"Astronomy Across the Medieval World"

 
Location: Martin Wood Lecture Theatre, Department of Physics

Date: Saturday 18 November 2017

Time: 10:30 - 17:00

 

The celestial sky has been a source of fascination since ancient times with astronomy being the oldest of the natural sciences. During the medieval period, astronomy flourished in many cultures across the world, some of which followed on from earlier models created by Ptolemy. The motions of the celestial bodies were investigated, early astronomical observatories were built and some cultures constructed remarkable monuments inspired by astronomical insights. This conference will draw together the different strands of medieval astronomy from across the world and will examine how they interfaced and paved the way for the scientific developments later in the Renaissance.

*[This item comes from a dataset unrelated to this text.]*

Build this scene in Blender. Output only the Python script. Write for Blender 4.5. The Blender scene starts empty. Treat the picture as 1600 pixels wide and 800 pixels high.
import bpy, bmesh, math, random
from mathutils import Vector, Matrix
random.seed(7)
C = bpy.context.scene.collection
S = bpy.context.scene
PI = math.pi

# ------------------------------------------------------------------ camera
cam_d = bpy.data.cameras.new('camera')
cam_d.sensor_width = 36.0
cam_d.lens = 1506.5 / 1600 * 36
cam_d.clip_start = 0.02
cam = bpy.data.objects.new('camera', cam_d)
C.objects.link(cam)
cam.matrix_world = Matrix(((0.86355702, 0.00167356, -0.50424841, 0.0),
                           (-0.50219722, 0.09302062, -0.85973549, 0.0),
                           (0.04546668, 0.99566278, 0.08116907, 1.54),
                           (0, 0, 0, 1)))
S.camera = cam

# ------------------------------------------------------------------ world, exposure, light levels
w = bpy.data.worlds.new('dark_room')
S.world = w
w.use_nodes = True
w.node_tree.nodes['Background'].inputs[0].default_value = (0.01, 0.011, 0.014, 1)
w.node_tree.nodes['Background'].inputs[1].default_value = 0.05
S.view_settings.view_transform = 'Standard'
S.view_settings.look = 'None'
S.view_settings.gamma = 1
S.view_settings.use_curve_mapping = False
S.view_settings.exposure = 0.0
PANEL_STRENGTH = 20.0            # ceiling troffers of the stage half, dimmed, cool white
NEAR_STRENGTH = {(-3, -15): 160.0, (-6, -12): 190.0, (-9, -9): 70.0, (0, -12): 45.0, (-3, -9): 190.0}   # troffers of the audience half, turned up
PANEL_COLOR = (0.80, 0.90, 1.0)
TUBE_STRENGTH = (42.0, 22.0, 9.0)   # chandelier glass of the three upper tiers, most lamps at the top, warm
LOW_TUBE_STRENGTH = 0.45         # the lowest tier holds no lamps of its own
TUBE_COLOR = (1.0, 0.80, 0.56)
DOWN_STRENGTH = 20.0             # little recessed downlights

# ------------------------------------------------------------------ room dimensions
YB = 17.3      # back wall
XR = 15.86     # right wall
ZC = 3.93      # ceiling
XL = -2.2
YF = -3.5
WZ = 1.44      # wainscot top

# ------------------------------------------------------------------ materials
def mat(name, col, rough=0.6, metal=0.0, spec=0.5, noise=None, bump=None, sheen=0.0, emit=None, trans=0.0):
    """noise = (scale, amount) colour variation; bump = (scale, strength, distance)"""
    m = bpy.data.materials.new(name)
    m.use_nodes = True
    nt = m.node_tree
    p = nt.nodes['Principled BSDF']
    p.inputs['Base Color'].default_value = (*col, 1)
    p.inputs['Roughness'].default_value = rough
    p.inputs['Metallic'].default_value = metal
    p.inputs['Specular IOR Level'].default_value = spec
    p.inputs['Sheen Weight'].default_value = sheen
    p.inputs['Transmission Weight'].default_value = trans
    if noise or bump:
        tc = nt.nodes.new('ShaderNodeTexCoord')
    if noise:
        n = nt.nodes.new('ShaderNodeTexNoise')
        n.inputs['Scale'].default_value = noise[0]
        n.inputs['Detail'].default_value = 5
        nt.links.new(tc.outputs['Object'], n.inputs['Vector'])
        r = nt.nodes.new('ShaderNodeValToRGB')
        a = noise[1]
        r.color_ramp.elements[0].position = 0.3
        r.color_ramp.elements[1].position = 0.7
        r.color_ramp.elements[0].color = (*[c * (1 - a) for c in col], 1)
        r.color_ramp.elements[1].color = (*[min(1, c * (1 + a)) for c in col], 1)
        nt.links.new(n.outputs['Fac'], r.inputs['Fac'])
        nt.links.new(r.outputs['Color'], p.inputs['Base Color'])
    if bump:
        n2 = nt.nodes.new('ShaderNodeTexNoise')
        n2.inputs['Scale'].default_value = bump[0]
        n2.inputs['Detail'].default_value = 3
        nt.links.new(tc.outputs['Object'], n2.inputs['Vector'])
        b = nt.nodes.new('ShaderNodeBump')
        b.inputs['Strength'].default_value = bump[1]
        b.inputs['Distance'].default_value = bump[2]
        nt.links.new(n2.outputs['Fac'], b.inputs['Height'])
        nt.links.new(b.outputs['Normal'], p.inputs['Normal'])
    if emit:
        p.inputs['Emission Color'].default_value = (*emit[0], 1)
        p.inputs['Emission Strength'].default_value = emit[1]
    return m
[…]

The programme for the day is below:

MORNING CHAIR: Professor Charles Burnett (University of London)

10.30 am WELCOME

10.40 am Dr Giles Gasper (Durham University) - `The Service of Astronomy' - European Star-Gazing and Its Implications in the Middle Ages [VIDEO]

11.30 am Professor Christopher Cullen (University of Cambridge) - Chinese Astronomy in a World Context [VIDEO]

12.20 pm Dr Josep Casulleras (University of Barcelona) - From Ancient to Modern: Astronomy in Medieval Islam [VIDEO]

1.15 pm LUNCH BREAK

AFTERNOON CHAIR: Professor Silke Ackermann (University of Oxford)

2.15 pm Professor Ivan Šprajc (Slovenian Academy of Sciences and Arts) - Mayan and Aztec Astronomy: Skywatching in Prehispanic Mesoamerica [VIDEO]

3.05 pm Dr Benno van Dalen (Bavarian Academy of Sciences and Humanities) - Ptolemaic Astronomy and Its Dissemination in the Islamic World, Europe and Asia [VIDEO]

4 pm TEA/COFFEE BREAK

4.30 pm SUMMARY OF THE DAY'S PROCEEDINGS - Professor Emilie Savage-Smith (University of Oxford) [VIDEO]

There will be a conference dinner at St Cross in the evening following the end of the conference with an after-dinner talk by Dr Valerie Shrimplin (Gresham College) on the influence of astronomy and the cosmos on medieval art.